Butternut squash paprikás
Yields 8-10 servings

1000 g peeled and seeded butternut squash
60 g olive oil
salt
black pepper, ground
goulash sauce
100 g heavy cream
75 g crème fraîche

  • In a bowl, toss the squash with the olive oil, salt, and pepper. Transfer to a baking sheet lined with parchment paper, and roast in a 225 C / 450 F oven for about 30 minutes, until golden brown.
  • Measure 100 g of the squash, then process in a blender with the goulash sauce, heavy cream, and crème fraîche. Pass the sauce through a chinois, combine with the remaining squash dice, and reserve.

Eastern European Food - Butternut Squash Paprikas

Roasted Capon
Yields 8-10 servings

stuffed capon
30 g butter
water

  • Place the capon on a rack in a roasting pan, with the butter at the bottom of the pan. Cook in a 175 C / 350 F oven for 30 minutes.
  • Add 400 g water to the pan, then cook another 2 1/2 hours. Every 1/2 hour, add more water if it’s running low, baste the roast, turn it a 1/4 turn, and let it rest 10 minutes before returning it to the oven. The roast is ready when the interior temperature reaches at least 62.5 C / 145 F everywhere. Let rest out of the oven for another 20 minutes.

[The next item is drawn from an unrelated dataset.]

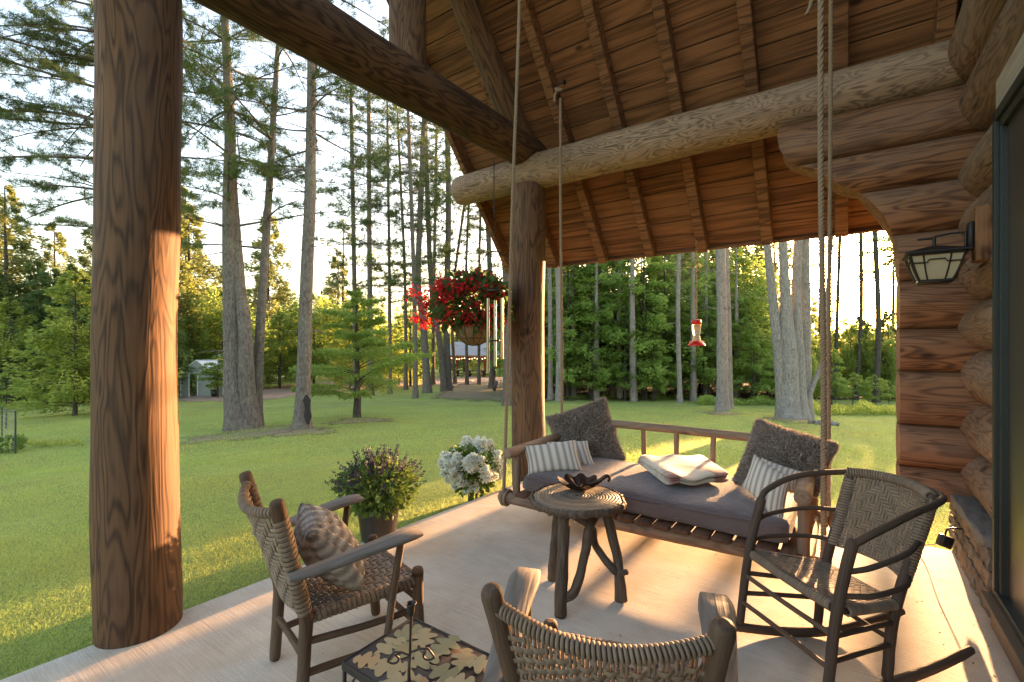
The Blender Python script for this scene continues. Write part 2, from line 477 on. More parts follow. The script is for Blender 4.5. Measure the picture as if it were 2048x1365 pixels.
lawn_m.col(c); lawn_m.rough(.9); lawn_m.spec(.1)
lawn_m.bump(lawn_m.math('ADD', n3, n2), .9, .04)
mb = MB()
rs = np.concatenate([np.linspace(0, 12, 40), np.geomspace(12.4, 700, 70)])
th = np.linspace(0, 2 * math.pi, 181)
GRD = np.array([[(r * math.cos(t), r * math.sin(t), gz(r * math.cos(t), r * math.sin(t))) for t in th] for r in rs])
mb.grid(GRD)
lawn = structure(mb.build('lawn', lawn_m.m))

def patch(name, lower, upper, mat, lift=.02, nu=60, nv=10):
    """sheet on the ground between two pixel polylines"""
    lu, lv = zip(*lower); uu, uv = zip(*upper)
    F = []
    for i in range(nu):
        t = i / (nu - 1); row = []
        a = lu[0] + t * (lu[-1] - lu[0]); b = uu[0] + t * (uu[-1] - uu[0])
        A = atg(a, np.interp(a, lu, lv) + 1.2 * math.sin(i * .9)); B = atg(b, np.interp(b, uu, uv) + .8 * math.sin(i * 1.3))
        for j in range(nv):
            P = A + (B - A) * j / (nv - 1); P[2] = gz(P[0], P[1]) + lift; row.append(P)
        F.append(row)
    F = np.array(F); ii, jj = np.meshgrid(np.linspace(0, 1, nu), np.linspace(0, 1, nv), indexing='ij')
    m_ = MB(); m_.grid(F); e_ = np.minimum(np.minimum(ii, 1 - ii) * 8, np.minimum(jj, 1 - jj) * 3.2).clip(0, 1); m_.G[-1] = np.stack([e_, e_, e_], -1).reshape(-1, 3)
    return structure(m_.build(name, mat))
def ragged(m, scale, hard=.12):
    '''litter thins out raggedly at its edge'''
    g = m.n('SeparateXYZ'); m.l(m.gc(), g.inputs[0]); p = m.n('NewGeometry').outputs['Position']
    a = m.math('ADD', g.outputs[0], m.math('MULTIPLY_ADD', m.noise(p, scale, 4, .7), 1.1, -.62))
    a = m.ramp(a, [(.12, (0, 0, 0)), (.12 + hard, (1, 1, 1))]); tr = m.n('BsdfTransparent'); mx = m.n('MixShader')
    m.l(a, mx.inputs[0]); m.l(tr.outputs[0], mx.inputs[1]); m.l(m.b.outputs[0], mx.inputs[2]); m.l(mx.outputs[0], m.out.inputs['Surface'])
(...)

Eastern European Food - Stuffed Capon with Butternut Squash Paprikas and Chanterelles

Sautéed chanterelles
Yields 8-10 servings

15 g canola oil
25 g butter
380 g cleaned chanterelles, halved if desired
salt
black pepper, ground
parsley, finely chopped

  • Heat the oil and butter in a pan over medium heat.
  • Sauté the chanterelles, season with salt and pepper, and cook until tender and all the liquid has reduced.
  • Sprinkle with parsley, and reserve.

Assembly
Yields 8-10 servings

butternut squash paprikás
roasted capon
sautéed chanterelles

  • Reheat the butternut squash paprikás in a saucepan over low heat.
  • Carve the capon into slices about 2 cm thick.
  • Place one slice of capon in the center of each plate, and spoon some jus from the roasting pan on top. Arrange the butternut squash paprikás all around it, with enough sauce to surround the meat. Top with chanterelles, and serve.